Очевидно, на возможный вопрос – верил ли сам Нагибин в человека? – можно было бы ответить словами Бродского, когда поэт отвечал на точно такой же вопрос о Боге: верите ли вы в него или нет? «Временами – да, – отвечал Бродский, – временами – нет». Нагибин в человека, впрочем, как и в себя, верил временами. Заполняя перерывы веры мучительными поисками чужих и своих ошибок, приводящих к неверию. Далее шло раскаяние. Понятно – собственное. И вера с мучительной болью оживала: в себя, в других… Хотя и омытая поздними слезами: раскаянного предательства, отмщенных неправд, отмоленного зла. Как, например, о самом страшном грехе писателя – предательстве собственного отца. Греха на самом деле не было, но была непрекращающаяся саднящая боль в душе Нагибина о том, как уходил в забвение самый дорогой для него человек. И этот, выдуманный, по сути, грех мятущаяся душа писателя не могла никак смягчить и сделать невесомым. Потому что невесомой тогда бы оказалась собственная душа…

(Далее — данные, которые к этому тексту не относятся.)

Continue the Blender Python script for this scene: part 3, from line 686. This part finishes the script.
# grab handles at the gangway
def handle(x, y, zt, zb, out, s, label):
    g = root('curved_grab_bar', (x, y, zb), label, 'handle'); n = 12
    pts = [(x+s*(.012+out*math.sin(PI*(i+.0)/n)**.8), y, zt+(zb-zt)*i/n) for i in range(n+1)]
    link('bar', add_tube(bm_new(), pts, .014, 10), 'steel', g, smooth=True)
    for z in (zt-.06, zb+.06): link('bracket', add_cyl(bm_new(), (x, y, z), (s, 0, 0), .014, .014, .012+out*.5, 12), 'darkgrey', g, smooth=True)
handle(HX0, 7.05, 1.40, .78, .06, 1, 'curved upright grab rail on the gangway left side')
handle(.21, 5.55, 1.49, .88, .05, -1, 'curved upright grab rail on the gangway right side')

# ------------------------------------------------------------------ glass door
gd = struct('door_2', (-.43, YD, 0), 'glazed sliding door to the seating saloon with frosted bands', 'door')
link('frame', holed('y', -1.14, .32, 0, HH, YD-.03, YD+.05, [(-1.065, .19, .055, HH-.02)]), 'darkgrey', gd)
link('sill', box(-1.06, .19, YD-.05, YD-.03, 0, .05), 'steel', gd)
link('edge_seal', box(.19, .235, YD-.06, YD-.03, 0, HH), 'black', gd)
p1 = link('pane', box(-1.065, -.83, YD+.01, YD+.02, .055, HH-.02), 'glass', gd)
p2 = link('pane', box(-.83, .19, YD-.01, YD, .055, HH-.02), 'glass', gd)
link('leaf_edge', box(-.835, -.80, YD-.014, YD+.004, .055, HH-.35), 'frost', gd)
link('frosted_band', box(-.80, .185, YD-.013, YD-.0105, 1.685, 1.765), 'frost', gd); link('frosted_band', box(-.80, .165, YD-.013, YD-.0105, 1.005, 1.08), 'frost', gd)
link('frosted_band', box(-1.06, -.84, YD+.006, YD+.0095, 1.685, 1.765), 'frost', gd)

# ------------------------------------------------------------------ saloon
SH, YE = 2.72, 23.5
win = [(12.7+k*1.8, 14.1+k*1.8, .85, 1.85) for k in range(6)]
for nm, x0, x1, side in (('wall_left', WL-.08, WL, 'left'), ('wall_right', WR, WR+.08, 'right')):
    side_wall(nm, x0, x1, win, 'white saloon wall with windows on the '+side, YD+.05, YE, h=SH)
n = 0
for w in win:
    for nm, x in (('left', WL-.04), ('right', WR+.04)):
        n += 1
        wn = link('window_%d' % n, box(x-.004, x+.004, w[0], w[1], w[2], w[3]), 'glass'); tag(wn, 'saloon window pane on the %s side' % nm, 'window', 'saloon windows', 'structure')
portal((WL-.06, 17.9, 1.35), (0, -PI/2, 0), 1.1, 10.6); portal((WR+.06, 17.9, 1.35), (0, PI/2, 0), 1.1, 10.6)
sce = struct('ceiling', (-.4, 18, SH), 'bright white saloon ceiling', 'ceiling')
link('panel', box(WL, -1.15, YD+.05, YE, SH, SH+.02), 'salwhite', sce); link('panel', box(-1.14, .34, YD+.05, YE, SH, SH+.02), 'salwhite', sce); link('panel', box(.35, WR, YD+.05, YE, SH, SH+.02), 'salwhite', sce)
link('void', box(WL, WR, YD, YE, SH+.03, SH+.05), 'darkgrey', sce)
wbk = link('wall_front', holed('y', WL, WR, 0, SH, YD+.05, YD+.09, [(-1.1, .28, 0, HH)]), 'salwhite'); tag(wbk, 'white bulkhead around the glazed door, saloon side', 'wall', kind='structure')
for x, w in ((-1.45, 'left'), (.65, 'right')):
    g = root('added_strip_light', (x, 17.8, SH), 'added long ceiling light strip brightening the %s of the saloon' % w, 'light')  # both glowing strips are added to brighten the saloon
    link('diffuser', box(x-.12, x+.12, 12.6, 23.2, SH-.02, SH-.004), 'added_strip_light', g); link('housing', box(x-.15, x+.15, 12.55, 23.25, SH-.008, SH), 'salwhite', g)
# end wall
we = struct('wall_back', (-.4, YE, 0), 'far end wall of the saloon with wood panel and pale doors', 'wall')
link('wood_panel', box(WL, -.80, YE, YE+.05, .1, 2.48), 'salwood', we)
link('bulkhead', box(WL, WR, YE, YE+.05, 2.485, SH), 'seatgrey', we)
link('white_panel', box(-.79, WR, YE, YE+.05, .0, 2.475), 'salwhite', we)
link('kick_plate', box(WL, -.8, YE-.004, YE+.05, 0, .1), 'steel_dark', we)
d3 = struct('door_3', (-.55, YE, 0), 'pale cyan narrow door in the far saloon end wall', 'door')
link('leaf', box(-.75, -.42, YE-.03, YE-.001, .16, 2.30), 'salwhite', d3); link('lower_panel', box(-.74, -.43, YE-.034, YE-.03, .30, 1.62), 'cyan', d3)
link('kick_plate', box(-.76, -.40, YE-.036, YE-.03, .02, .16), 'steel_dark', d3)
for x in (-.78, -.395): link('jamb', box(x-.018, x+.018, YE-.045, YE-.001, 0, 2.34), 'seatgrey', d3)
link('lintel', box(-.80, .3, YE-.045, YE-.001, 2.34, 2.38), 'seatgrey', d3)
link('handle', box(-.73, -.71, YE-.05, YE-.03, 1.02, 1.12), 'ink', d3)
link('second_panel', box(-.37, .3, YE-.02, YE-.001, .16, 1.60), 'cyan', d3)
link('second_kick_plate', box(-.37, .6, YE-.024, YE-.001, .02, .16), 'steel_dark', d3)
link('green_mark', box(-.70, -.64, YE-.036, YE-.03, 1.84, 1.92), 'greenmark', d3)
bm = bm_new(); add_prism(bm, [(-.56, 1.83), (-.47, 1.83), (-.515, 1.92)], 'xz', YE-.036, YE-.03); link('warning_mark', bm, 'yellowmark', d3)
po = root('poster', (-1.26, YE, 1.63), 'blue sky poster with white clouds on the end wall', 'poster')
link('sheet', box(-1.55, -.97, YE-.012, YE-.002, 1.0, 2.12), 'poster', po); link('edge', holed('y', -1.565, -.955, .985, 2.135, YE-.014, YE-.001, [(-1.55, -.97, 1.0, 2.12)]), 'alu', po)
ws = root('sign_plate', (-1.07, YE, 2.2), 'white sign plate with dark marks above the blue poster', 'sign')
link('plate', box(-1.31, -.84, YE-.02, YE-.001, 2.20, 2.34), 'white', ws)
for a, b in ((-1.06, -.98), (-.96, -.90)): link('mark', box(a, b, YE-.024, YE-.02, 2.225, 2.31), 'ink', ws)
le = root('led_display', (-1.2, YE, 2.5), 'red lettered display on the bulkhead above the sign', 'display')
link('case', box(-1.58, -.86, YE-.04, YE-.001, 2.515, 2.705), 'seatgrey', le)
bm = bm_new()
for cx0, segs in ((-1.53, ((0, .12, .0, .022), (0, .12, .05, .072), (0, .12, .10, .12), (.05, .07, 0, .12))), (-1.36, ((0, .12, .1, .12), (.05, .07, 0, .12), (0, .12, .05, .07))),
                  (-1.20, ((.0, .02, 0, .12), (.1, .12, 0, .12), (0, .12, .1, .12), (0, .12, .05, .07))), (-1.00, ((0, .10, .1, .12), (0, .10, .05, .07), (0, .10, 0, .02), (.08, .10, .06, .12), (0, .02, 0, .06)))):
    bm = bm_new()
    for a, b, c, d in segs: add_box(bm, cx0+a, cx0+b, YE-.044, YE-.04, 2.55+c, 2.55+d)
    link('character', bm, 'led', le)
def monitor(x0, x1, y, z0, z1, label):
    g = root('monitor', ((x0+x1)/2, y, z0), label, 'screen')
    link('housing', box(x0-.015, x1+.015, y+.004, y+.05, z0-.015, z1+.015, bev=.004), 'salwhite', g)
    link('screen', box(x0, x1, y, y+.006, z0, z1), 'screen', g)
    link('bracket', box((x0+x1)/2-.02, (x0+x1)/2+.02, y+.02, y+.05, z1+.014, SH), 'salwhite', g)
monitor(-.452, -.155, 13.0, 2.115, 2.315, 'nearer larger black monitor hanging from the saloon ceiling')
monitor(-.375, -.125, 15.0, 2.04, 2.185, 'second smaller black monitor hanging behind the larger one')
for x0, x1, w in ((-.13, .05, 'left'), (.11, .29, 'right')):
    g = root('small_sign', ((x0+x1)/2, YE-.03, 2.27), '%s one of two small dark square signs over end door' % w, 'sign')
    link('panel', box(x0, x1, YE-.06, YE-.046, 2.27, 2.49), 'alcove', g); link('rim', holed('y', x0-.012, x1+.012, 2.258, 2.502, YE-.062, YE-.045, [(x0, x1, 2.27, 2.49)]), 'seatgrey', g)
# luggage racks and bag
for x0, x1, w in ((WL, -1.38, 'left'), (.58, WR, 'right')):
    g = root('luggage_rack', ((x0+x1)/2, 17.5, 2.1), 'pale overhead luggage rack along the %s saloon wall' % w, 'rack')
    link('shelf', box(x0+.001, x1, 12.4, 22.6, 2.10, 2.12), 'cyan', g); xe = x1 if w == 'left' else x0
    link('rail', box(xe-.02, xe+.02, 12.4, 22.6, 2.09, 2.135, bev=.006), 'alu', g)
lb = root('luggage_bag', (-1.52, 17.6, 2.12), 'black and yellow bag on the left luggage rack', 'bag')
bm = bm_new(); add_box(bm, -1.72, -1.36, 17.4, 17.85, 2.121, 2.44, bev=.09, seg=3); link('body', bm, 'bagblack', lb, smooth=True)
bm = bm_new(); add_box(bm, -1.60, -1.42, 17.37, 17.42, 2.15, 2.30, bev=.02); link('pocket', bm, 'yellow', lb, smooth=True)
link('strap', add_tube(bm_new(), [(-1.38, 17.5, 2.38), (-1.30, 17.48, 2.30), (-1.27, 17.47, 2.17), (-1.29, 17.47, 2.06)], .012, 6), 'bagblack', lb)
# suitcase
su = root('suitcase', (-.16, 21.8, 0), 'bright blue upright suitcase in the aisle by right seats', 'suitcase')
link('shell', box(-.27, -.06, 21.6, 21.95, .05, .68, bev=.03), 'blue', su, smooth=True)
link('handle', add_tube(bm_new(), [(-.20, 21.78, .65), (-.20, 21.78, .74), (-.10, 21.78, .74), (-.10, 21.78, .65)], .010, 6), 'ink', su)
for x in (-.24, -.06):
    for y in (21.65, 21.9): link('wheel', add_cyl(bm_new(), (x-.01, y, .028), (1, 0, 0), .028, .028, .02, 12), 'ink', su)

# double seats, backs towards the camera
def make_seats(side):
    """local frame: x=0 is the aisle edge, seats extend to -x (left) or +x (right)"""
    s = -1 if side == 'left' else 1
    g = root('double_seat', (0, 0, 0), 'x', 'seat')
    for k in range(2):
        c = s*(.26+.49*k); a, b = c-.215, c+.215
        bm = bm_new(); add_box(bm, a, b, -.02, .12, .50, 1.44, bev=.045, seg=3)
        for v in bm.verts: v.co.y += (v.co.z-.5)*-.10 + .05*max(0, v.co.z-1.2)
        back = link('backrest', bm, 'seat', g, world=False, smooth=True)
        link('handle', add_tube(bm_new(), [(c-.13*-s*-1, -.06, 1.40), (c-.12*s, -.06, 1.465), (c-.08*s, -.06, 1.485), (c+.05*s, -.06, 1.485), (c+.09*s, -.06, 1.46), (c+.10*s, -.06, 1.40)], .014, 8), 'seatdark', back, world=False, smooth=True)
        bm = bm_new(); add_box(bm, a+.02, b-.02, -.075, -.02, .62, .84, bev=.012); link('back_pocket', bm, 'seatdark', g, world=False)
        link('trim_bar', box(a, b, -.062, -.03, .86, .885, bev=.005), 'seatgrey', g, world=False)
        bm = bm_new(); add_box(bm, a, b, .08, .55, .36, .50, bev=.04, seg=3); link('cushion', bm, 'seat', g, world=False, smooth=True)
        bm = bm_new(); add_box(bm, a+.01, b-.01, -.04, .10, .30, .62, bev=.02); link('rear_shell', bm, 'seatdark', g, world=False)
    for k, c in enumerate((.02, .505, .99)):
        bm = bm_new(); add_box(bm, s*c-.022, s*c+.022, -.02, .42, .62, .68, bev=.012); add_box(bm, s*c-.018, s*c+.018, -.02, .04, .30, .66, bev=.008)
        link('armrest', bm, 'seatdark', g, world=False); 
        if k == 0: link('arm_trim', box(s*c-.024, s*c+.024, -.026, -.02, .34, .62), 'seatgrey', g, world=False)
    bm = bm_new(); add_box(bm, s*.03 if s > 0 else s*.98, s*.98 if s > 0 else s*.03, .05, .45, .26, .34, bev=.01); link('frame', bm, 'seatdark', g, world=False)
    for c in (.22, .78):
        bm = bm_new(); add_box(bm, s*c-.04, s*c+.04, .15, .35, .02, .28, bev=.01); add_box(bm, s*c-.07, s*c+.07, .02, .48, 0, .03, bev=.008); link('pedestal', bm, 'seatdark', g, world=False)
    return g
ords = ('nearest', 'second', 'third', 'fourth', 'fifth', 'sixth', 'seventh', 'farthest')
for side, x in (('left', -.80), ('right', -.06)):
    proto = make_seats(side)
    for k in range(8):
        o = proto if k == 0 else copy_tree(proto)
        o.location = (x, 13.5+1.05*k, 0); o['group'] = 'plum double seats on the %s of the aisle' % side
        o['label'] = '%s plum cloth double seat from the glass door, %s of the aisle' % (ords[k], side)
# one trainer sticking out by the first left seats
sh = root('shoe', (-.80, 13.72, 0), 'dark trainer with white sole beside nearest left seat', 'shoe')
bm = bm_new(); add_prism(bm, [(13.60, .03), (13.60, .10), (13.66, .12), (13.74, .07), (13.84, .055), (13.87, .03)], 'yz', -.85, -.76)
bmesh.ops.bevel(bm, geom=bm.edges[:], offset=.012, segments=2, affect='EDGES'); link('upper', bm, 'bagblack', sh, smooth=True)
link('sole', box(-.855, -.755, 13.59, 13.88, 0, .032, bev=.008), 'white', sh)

Время Нагибина вернулось неожиданно. Все вроде бы шло к тому, что в новой благостной жизни ему не место. Не только с тем из им написанного, что забыть и в самом деле не жаль и лучше, как конъюнктуру, отбросить, но и с тем, без чего во времена цивилизационного ЧС никак не обойтись. ЧС главным образом морального толка, а не техногенного, когда всерьез встают вопросы о «жалкой и безмозглой барабанной дроби во имя человека». Как, впрочем, и его, человека, способностях распознать в себе главную цель – победить самого себя.